Step-By-Step Creation

Step 1: Find a topic

There are several useful strategies for coming up with a topic. The easiest method is to use one of your assigned readings; adopt the topic that the author covers as your own. You can use their bibliography as the starting point for the historiography (especially if they critique previous positions), and branch out from there.

Alternately, you can brainstorm a topic from scratch. If you take that approach, try using concept mapping to narrow down your topic to a specific area or field within the overall framework of the class.

Try to choose a topic that interests you- it will make the reading and writing easier.

Step 2: Develop an annotated bibliography

Once you have a topic, start looking for works on your subject. A mixture of articles and books can be useful, depending on the subject and time period:

  • Generally, books tend to be more influential and widely referenced than articles for most older subjects.

  • For more modern subjects, articles will be more available, but books will still cover more ground than most periodical articles.

Step 3: Evaluation of Authors' stances

There are different strategies you can use, depending on the type of source that you are using.

  • Book Reviews: An excellent way to figure out the point of an author's work is to read book reviews. This will also provide insight of how the reviewers (usually other historians) respond to the author's thesis or argument. This is a great strategy for creating the annotated bibliography.

  • Books: Watch the structure of the book; how does the author build their argument and what do they imply is the most important part?

    • Once you get a feel for the general arguments in the field, you will be able to skim through books searching for key terms.

  • Collections: With edited collections of articles or chapters, watch which topics were included and what the general theme of the book seems to be. The argument of the editor is shown by the scope of the combined articles.
  • Periodicals: These generally are easier to process; the trick is to figure out the importance of the article to the field as a whole. Look to see if the article is frequently cited by other authors writing about a similar subject.
Step 4: Write your historiography

One good tactic is to combine step 3 with step 4, plugging each source into the overall framework as you go and thus saving you from having to reread every source twice.

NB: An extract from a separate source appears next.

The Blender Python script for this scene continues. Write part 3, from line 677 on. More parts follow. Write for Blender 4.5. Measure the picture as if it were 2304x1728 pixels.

There are a number of ways to organize your historiography:

  1. You can report your writers in chronological order, tracing changes in the field over time.
  2. You can talk about major schools of thought regarding your topic, and discuss each one separately.
  3. If you are writing a larger paper, you can integrate your historiography over the course of the paper addressing the work of previous historians as they relate to your own analysis.

The first two methods are generally more what is expected of you when you are assigned to "write a historiography."